EXERCISE BRIEF: Extract all lines that hold the string "script".

# # # # # # #

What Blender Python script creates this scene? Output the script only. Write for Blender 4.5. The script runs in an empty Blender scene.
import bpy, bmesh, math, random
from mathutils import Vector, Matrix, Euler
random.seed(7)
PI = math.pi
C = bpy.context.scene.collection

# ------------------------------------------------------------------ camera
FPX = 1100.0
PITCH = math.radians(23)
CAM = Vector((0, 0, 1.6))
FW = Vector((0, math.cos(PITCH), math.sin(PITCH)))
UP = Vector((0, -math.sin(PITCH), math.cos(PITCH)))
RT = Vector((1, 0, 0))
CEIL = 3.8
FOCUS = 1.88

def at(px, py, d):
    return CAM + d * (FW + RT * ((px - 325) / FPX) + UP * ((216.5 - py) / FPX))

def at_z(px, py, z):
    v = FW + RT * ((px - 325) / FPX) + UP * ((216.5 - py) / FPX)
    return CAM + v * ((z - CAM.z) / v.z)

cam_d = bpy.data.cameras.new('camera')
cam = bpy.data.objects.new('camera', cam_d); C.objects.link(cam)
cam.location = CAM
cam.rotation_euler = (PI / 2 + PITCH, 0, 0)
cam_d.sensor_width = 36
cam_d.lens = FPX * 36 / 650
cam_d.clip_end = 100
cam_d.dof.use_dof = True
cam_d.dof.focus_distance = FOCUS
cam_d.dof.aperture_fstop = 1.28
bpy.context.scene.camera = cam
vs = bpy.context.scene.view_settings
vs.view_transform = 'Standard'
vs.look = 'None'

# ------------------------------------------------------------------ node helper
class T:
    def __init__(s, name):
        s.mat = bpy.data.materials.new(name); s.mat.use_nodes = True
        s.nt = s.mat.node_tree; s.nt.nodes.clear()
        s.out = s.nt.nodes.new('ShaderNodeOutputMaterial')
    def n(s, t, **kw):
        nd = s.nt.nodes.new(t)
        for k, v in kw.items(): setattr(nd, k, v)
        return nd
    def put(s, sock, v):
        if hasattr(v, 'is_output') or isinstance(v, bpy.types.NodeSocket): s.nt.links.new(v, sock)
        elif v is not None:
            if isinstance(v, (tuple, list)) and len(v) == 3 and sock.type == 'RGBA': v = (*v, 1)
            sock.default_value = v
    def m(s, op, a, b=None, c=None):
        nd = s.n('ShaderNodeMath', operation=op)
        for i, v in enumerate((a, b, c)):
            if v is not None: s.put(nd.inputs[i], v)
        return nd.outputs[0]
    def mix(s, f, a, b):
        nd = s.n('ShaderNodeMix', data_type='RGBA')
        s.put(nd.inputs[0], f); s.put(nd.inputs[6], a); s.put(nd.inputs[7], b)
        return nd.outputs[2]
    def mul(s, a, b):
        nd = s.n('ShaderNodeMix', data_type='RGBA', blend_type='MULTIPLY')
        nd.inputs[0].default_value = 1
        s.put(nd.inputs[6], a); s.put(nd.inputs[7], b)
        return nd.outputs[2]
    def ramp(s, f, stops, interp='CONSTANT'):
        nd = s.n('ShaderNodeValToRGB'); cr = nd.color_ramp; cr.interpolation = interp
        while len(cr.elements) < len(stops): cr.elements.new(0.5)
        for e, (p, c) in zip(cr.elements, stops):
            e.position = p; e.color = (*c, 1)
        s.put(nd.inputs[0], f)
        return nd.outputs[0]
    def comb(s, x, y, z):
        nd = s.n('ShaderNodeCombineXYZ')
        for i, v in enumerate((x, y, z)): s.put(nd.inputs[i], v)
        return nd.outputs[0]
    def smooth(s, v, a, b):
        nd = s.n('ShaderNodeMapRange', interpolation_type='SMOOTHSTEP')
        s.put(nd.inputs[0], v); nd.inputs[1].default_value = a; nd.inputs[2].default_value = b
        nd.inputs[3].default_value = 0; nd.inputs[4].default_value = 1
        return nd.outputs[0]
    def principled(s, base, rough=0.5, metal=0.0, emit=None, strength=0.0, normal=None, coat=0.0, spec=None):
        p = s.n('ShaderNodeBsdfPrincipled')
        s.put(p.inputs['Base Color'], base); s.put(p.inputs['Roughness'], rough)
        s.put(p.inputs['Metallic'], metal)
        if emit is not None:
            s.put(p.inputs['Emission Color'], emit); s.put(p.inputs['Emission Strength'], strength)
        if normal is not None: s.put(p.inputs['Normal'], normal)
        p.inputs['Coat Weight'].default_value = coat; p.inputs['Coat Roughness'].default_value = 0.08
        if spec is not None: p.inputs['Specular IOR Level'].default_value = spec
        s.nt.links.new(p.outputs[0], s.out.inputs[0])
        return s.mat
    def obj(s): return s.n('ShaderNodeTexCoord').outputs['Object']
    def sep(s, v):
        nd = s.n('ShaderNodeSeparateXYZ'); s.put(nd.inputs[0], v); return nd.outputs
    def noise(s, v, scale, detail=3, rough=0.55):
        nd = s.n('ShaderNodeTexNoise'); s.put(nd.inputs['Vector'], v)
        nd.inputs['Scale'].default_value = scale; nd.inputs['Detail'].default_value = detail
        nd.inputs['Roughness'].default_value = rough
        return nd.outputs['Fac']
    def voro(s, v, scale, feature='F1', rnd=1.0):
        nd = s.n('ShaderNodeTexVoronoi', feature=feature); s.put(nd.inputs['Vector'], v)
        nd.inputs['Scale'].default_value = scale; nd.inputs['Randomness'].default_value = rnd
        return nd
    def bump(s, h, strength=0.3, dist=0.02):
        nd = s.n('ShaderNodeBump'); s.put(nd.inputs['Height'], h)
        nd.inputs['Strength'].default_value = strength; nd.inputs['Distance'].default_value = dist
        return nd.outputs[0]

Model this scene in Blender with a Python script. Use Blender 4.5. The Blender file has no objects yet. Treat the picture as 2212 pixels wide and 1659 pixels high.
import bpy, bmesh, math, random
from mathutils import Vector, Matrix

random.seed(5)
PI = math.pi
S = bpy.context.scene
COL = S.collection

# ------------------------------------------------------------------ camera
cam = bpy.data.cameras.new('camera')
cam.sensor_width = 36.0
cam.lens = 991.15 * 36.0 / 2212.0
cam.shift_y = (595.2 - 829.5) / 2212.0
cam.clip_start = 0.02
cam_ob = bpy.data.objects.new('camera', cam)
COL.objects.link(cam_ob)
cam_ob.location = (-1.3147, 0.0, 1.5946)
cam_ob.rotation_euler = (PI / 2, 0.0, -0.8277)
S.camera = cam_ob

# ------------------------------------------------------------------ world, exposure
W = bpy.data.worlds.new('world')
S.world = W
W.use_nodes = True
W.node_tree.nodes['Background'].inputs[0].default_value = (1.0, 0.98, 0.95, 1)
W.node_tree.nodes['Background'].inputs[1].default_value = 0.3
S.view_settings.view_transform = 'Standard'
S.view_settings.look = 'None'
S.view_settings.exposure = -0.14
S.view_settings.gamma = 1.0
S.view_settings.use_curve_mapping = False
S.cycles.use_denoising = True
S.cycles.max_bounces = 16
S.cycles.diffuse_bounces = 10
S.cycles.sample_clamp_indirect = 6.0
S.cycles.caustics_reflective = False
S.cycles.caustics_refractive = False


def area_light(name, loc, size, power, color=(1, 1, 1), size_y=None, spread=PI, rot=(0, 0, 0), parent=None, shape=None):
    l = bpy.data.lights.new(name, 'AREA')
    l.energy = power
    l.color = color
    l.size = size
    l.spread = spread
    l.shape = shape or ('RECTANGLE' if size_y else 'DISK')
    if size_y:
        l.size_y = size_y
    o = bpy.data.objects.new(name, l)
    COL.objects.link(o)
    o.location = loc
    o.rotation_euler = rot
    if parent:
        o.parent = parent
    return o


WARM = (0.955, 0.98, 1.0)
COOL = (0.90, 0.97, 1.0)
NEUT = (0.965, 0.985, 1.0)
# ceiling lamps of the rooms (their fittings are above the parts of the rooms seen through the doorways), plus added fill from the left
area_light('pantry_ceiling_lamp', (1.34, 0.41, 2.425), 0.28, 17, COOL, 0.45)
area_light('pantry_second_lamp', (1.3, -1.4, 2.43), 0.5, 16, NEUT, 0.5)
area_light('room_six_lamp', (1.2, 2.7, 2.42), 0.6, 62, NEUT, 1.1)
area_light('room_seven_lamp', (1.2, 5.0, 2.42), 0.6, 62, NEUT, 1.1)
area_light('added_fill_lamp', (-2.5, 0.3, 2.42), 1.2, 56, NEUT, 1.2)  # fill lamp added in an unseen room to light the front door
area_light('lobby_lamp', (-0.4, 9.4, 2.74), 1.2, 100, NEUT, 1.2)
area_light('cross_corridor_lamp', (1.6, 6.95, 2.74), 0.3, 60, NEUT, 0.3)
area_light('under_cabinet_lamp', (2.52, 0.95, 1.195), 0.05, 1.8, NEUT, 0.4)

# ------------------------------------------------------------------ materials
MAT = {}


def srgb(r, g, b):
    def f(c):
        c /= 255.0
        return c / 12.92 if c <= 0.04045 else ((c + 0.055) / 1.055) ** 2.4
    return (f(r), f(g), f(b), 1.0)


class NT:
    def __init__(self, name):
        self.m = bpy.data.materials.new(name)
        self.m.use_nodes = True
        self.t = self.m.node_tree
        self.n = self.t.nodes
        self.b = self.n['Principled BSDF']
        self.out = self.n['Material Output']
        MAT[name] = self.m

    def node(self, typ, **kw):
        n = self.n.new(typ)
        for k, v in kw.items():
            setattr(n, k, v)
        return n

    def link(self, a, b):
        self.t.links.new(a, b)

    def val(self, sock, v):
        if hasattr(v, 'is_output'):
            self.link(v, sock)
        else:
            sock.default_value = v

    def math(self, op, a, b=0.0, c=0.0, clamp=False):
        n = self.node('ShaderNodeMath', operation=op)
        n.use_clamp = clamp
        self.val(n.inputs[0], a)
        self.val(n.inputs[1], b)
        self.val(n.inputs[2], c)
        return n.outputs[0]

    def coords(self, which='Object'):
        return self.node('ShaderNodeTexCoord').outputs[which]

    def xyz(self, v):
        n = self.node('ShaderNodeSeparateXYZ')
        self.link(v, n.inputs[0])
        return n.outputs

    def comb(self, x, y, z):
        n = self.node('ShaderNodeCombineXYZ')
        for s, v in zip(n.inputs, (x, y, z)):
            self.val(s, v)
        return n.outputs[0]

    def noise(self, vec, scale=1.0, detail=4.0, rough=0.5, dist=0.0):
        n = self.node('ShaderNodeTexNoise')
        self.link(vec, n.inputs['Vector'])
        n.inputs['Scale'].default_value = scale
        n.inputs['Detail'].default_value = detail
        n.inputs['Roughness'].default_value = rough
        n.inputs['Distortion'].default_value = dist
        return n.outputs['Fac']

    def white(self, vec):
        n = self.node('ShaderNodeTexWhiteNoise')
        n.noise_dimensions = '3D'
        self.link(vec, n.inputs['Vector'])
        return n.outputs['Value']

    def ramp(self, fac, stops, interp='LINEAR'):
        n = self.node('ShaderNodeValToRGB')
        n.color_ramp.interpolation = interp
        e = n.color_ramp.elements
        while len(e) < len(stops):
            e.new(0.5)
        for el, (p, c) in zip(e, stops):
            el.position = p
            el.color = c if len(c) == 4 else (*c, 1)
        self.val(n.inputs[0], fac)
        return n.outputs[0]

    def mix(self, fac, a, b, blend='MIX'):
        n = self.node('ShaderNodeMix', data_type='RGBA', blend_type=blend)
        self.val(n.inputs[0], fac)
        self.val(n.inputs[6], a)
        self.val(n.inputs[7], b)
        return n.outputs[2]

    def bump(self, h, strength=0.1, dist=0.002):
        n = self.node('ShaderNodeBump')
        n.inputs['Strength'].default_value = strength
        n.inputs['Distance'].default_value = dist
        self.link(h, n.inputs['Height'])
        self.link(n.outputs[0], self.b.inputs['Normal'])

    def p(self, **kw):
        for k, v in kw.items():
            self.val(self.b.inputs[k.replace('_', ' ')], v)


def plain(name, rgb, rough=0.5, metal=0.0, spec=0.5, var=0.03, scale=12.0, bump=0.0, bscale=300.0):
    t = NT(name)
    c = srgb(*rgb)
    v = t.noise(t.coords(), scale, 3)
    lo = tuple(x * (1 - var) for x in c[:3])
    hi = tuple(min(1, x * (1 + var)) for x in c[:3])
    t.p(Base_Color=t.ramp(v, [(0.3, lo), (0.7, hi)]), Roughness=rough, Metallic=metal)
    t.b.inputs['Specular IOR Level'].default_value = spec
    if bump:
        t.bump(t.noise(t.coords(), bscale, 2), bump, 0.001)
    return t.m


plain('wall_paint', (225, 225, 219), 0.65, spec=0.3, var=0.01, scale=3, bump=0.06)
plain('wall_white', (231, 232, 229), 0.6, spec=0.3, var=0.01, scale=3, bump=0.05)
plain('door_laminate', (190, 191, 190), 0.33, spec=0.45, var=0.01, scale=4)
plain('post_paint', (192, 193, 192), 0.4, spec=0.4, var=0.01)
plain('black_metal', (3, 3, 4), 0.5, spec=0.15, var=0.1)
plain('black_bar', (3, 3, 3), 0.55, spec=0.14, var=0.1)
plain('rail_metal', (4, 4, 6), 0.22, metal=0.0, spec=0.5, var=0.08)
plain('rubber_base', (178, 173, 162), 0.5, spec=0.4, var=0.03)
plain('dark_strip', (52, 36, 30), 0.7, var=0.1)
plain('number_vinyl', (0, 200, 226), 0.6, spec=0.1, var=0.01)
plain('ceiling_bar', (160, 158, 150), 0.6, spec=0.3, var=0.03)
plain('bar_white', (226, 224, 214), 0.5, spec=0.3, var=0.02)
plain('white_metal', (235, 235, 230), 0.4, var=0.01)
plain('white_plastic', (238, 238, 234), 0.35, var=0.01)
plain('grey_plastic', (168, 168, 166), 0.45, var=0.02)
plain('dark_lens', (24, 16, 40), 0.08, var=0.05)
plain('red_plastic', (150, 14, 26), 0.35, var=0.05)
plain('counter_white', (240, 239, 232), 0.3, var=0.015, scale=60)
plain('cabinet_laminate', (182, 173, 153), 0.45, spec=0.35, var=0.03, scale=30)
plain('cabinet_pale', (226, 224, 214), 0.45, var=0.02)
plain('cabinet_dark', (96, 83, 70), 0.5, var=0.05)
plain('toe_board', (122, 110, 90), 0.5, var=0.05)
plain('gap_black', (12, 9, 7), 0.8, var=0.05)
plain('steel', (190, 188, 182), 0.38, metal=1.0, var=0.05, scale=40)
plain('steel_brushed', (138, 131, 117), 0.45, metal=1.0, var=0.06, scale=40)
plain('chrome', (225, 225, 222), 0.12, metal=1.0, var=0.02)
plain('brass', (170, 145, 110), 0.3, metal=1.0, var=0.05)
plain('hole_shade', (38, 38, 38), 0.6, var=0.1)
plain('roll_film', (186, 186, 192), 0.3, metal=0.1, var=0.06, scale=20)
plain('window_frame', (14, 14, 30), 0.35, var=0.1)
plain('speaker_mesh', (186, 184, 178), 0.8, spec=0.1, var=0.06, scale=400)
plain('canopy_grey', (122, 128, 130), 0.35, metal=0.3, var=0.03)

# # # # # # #

TASK RESPONSE:
What Blender Python script creates this scene? Output the script only. Write for Blender 4.5. The script runs in an empty Blender scene.
Model this scene in Blender with a Python script. Use Blender 4.5. The Blender file has no objects yet. Treat the picture as 2212 pixels wide and 1659 pixels high.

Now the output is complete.